Off Road 08-07-2011 11:07 AM

Total calories over your needs is more important than timing. If you eat more than you need, you will gain weight. Nutrient timing may has some benefits, but calories are still king.

Fazc 08-07-2011 11:08 AM

Good post so far.

I don't think the body is as transient as broscience makes it out to be.

5kgLifter 08-07-2011 11:55 AM

I think it may have had its roots in the era when people that were trying to lose weight were persuaded not to eat late in to the evening; not that there was or is anything inherently wrong in doing so, just that this then cut their overall daily calorific intake without them realising that was occurring but then we got the spin-off about calories turning to fat overnight; the later you ate the more of a problem it would be etc.

I've eaten really big meals about 15 mins before bed, which isn't great for digestion in the long run if done for a long time, but it never reflected in my weight in any shape of fat gain. If people are doing exercise, or moving about sufficiently, to use what they take in, then the theory is that they should balance out.

I have to add that the few meals I have had very late into the evening (11pm onwards) have been very calorific and fat laden.

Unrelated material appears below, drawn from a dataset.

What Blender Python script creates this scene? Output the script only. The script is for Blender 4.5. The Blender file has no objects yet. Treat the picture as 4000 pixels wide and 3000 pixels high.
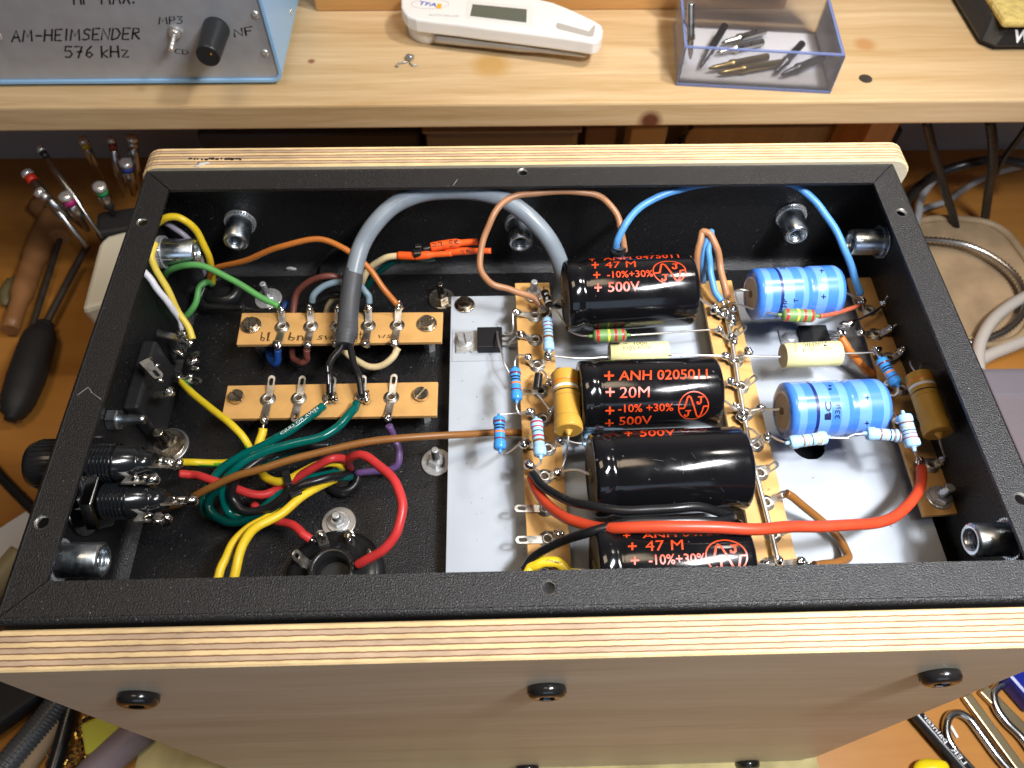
import bpy, bmesh, math, random
from mathutils import Vector as V, Matrix as M
random.seed(7)
scene = bpy.context.scene
COL = scene.collection
S = 0.001                                   # everything below is written in millimetres

# ------------------------------------------------------------------ camera
FPX = 2985.74
YAW, PIT, ROL = (math.radians(a) for a in (2.40915, 57.02284, 1.09604))
CAM = V((137.815, -61.277, 210.388))
_ca, _sa, _cb, _sb, _cc, _sc = math.cos(YAW), math.sin(YAW), math.cos(PIT), math.sin(PIT), math.cos(ROL), math.sin(ROL)
FWD = V((_sa * _cb, _ca * _cb, -_sb))
_r = V((_ca, -_sa, 0))
_u = _r.cross(FWD)
RGT = _r * _cc + _u * _sc
UPV = -_r * _sc + _u * _cc
cam = bpy.data.objects.new('camera', bpy.data.cameras.new('camera'))
COL.objects.link(cam)
rot = M((RGT, UPV, -FWD)).transposed()
cam.matrix_world = M.Translation(CAM * S) @ rot.to_4x4()
cam.data.sensor_width = 36
cam.data.lens = FPX / 4000 * 36
cam.data.clip_start = 0.01
cam.data.clip_end = 20
cam.data.dof.use_dof = True
cam.data.dof.focus_distance = 0.262
cam.data.dof.aperture_fstop = 22
scene.camera = cam

# ------------------------------------------------------------------ light
world = bpy.data.worlds.new("World")
scene.world = world
world.use_nodes = True
wn, wl = world.node_tree.nodes, world.node_tree.links
bg = wn['Background']
tc = wn.new('ShaderNodeTexCoord')
sx = wn.new('ShaderNodeSeparateXYZ')
wl.new(tc.outputs['Generated'], sx.inputs[0])
cr = wn.new('ShaderNodeValToRGB')
cr.color_ramp.elements[0].position = 0.0
cr.color_ramp.elements[0].color = (0.07, 0.06, 0.05, 1)
cr.color_ramp.elements[1].position = 1.0
cr.color_ramp.elements[1].color = (0.72, 0.68, 0.62, 1)
wl.new(sx.outputs['Z'], cr.inputs[0])
wl.new(cr.outputs[0], bg.inputs[0])
bg.inputs[1].default_value = 0.125

def lamp(name, kind, loc, target, energy, color, size, **kw):
    d = bpy.data.lights.new(name, kind)
    d.energy = energy
    d.color = color
    if kind == 'AREA':
        d.shape = kw.get('shape', 'RECTANGLE')
        d.size = size * S
        d.size_y = kw.get('sy', size) * S
    else:
        d.shadow_soft_size = size * S
        if kind == 'SPOT':
            d.spot_size = math.radians(kw['cone'])
            d.spot_blend = kw['blend']
    o = bpy.data.objects.new(name, d)
    COL.objects.link(o)
    o.location = V(loc) * S
    o.rotation_euler = (V(target) - V(loc)).to_track_quat('-Z', 'Y').to_euler()
    return o
lamp('bench_lamp', 'SPOT', (352, -38, 400), (335, 50, -20), 9.5, (0.96, 0.97, 1.0), 19, cone=70, blend=1.0)
lamp('bench_lamp_head', 'AREA', (352, -38, 408), (270, 45, -20), 3.4, (0.96, 0.97, 1.0), 190, sy=60)
lamp('shelf_lamp', 'SPOT', (420, 230, 420), (200, 370, -76), 9.0, (1.0, 0.93, 0.83), 32, cone=85, blend=1.0)
lamp('ceiling_lamp', 'AREA', (-60, 100, 1300), (120, 150, 0), 5.0, (1.0, 0.78, 0.55), 400)
lamp('window', 'AREA', (250, -1100, 350), (150, -13, -100), 2.6, (0.62, 0.78, 1.0), 900, sy=600)

vs = scene.view_settings
vs.view_transform = 'Standard'
vs.look = 'None'
vs.exposure = 0.0
vs.gamma = 1.0
scene.cycles.max_bounces = 8
scene.cycles.transparent_max_bounces = 12
scene.cycles.use_denoising = True
scene.cycles.caustics_reflective = False
scene.cycles.caustics_refractive = False
scene.cycles.sample_clamp_indirect = 3.0

# ------------------------------------------------------------------ pixel of the 4000x3000 photo -> point in the room
def ray(px, py):
    return (RGT * ((px - 2000) / FPX) - UPV * ((py - 1500) / FPX) + FWD)
def P(px, py, z=None, y=None, x=None):
    d = ray(px, py)
    if z is not None: t = (z - CAM.z) / d.z
    elif y is not None: t = (y - CAM.y) / d.y
    else: t = (x - CAM.x) / d.x
    return CAM + d * t
def PP(p):
    """(px,py,z) or (px,py,'y',Y) or (px,py,'x',X) or a Vector"""
    if isinstance(p, V): return p
    if len(p) == 3: return P(p[0], p[1], z=p[2])
    return P(p[0], p[1], **{p[2]: p[3]})

# ------------------------------------------------------------------ materials
MATS = {}
def mat(name, col, rough=0.5, metal=0.0, spec=0.5, coat=0.0, alpha=None, trans=0.0, ior=1.45, var=0.0, vscale=300.0,
        bump=0.0, bscale=1500.0, rvar=0.0, sheen=0.0, bdist=0.0002, detail=3.0, dust=0.0, dscale=800.0, dcol=(0.22, 0.22, 0.21)):
    if name in MATS: return MATS[name]
    m = bpy.data.materials.new(name)
    m.use_nodes = True
    n, l = m.node_tree.nodes, m.node_tree.links
    b = n['Principled BSDF']
    b.inputs['Base Color'].default_value = (*col, 1)
    b.inputs['Roughness'].default_value = rough
    b.inputs['Metallic'].default_value = metal
    b.inputs['Specular IOR Level'].default_value = spec
    b.inputs['Coat Weight'].default_value = coat
    b.inputs['Coat Roughness'].default_value = 0.08
    b.inputs['Transmission Weight'].default_value = trans
    b.inputs['IOR'].default_value = ior
    if var or bump or rvar or dust:
        t = n.new('ShaderNodeTexCoord')
    if var or rvar:
        z = n.new('ShaderNodeTexNoise')
        z.inputs['Scale'].default_value = vscale
        z.inputs['Detail'].default_value = detail
        l.new(t.outputs['Object'], z.inputs['Vector'])
        if var:
            r = n.new('ShaderNodeValToRGB')
            r.color_ramp.elements[0].position = 0.3
            r.color_ramp.elements[1].position = 0.7
            r.color_ramp.elements[0].color = (*[c * (1 - var) for c in col], 1)
            r.color_ramp.elements[1].color = (*[min(1, c * (1 + var)) for c in col], 1)
            l.new(z.outputs['Fac'], r.inputs[0])
            l.new(r.outputs[0], b.inputs['Base Color'])
        if rvar:
            q = n.new('ShaderNodeMapRange')
            q.inputs['From Min'].default_value = 0.3
            q.inputs['From Max'].default_value = 0.7
            q.inputs['To Min'].default_value = max(0.02, rough - rvar)
            q.inputs['To Max'].default_value = rough + rvar
            l.new(z.outputs['Fac'], q.inputs['Value'])
            l.new(q.outputs[0], b.inputs['Roughness'])
    if dust:
        dn = n.new('ShaderNodeTexNoise'); dn.inputs['Scale'].default_value = dscale; dn.inputs['Detail'].default_value = 1.0
        l.new(t.outputs['Object'], dn.inputs['Vector'])
        dr = n.new('ShaderNodeMapRange'); dr.inputs['From Min'].default_value = 0.80 - dust; dr.inputs['From Max'].default_value = 0.84 - dust
        dr.inputs['To Max'].default_value = 0.8
        l.new(dn.outputs['Fac'], dr.inputs['Value'])
        dm = n.new('ShaderNodeMix'); dm.data_type = 'RGBA'; dm.inputs['A'].default_value = (*col, 1); dm.inputs['B'].default_value = (*dcol, 1)
        if b.inputs['Base Color'].is_linked: l.new(b.inputs['Base Color'].links[0].from_socket, dm.inputs['A'])
        l.new(dr.outputs[0], dm.inputs['Factor']); l.new(dm.outputs['Result'], b.inputs['Base Color'])
    if bump:
        z2 = n.new('ShaderNodeTexNoise')
        z2.inputs['Scale'].default_value = bscale
        z2.inputs['Detail'].default_value = 4.0
        l.new(t.outputs['Object'], z2.inputs['Vector'])
        bp = n.new('ShaderNodeBump')
        bp.inputs['Strength'].default_value = bump
        bp.inputs['Distance'].default_value = bdist
        l.new(z2.outputs['Fac'], bp.inputs['Height'])
        l.new(bp.outputs[0], b.inputs['Normal'])
    MATS[name] = m
    return m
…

Chillen 08-07-2011 12:22 PM

Some tend to forget (or just simply do not know), that the body still burns calories (anywhere from 50 up to 100 per hour, dependent upon personal factors such as age, body weight, etc), though the focus of what the body actually does may shift to other things during sleep hours. These calories are not much different (in the what are used sense) then sitting at a PC all day, which is about 110 per hour (dependent on the personal factors as stated previously). It just doesn't pass the basic and fundelmental common sense test. In addition, even though things are a little slower, one also has to allow digestion time (dependent on what is eaten), and even then its not "much" less then lounging in a chair for 6 to 8 hours. Its basics, IMHO.